#### Available data
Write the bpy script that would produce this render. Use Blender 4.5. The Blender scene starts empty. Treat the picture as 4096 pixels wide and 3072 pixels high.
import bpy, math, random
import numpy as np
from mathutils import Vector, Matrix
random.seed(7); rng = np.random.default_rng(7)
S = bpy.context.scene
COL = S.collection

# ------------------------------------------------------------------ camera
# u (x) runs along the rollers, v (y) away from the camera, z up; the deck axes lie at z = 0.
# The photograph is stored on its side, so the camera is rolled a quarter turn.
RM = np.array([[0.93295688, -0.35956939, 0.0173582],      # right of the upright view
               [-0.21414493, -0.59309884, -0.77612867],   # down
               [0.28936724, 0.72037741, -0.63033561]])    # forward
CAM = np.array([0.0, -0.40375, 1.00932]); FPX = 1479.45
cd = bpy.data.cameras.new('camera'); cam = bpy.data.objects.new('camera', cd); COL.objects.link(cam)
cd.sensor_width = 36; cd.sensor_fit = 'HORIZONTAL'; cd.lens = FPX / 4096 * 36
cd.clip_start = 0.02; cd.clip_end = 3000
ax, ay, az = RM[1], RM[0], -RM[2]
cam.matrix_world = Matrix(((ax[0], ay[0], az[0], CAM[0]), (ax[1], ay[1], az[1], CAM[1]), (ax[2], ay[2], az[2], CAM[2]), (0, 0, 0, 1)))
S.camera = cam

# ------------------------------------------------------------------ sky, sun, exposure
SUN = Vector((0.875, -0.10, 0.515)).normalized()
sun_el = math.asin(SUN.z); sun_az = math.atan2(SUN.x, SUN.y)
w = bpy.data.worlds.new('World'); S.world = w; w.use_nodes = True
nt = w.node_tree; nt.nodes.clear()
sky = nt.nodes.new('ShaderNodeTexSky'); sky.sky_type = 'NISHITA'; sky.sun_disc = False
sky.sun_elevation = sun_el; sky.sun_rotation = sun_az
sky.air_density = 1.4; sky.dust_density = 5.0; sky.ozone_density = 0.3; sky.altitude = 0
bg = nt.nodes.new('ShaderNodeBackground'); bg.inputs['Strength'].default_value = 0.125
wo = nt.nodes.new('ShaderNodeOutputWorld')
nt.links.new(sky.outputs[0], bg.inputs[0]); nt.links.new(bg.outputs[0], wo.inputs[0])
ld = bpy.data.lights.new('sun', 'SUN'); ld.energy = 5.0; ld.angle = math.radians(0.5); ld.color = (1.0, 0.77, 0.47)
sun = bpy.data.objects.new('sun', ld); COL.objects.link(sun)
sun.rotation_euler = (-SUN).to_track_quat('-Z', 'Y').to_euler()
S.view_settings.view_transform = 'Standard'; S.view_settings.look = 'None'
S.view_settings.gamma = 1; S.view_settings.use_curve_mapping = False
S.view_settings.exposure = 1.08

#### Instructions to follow
Print the material above verbatim, first line through the line containing "S.camera = cam", both included.

#### Task response
Write the bpy script that would produce this render. Use Blender 4.5. The Blender scene starts empty. Treat the picture as 4096 pixels wide and 3072 pixels high.
import bpy, math, random
import numpy as np
from mathutils import Vector, Matrix
random.seed(7); rng = np.random.default_rng(7)
S = bpy.context.scene
COL = S.collection

# ------------------------------------------------------------------ camera
# u (x) runs along the rollers, v (y) away from the camera, z up; the deck axes lie at z = 0.
# The photograph is stored on its side, so the camera is rolled a quarter turn.
RM = np.array([[0.93295688, -0.35956939, 0.0173582],      # right of the upright view
               [-0.21414493, -0.59309884, -0.77612867],   # down
               [0.28936724, 0.72037741, -0.63033561]])    # forward
CAM = np.array([0.0, -0.40375, 1.00932]); FPX = 1479.45
cd = bpy.data.cameras.new('camera'); cam = bpy.data.objects.new('camera', cd); COL.objects.link(cam)
cd.sensor_width = 36; cd.sensor_fit = 'HORIZONTAL'; cd.lens = FPX / 4096 * 36
cd.clip_start = 0.02; cd.clip_end = 3000
ax, ay, az = RM[1], RM[0], -RM[2]
cam.matrix_world = Matrix(((ax[0], ay[0], az[0], CAM[0]), (ax[1], ay[1], az[1], CAM[1]), (ax[2], ay[2], az[2], CAM[2]), (0, 0, 0, 1)))
S.camera = cam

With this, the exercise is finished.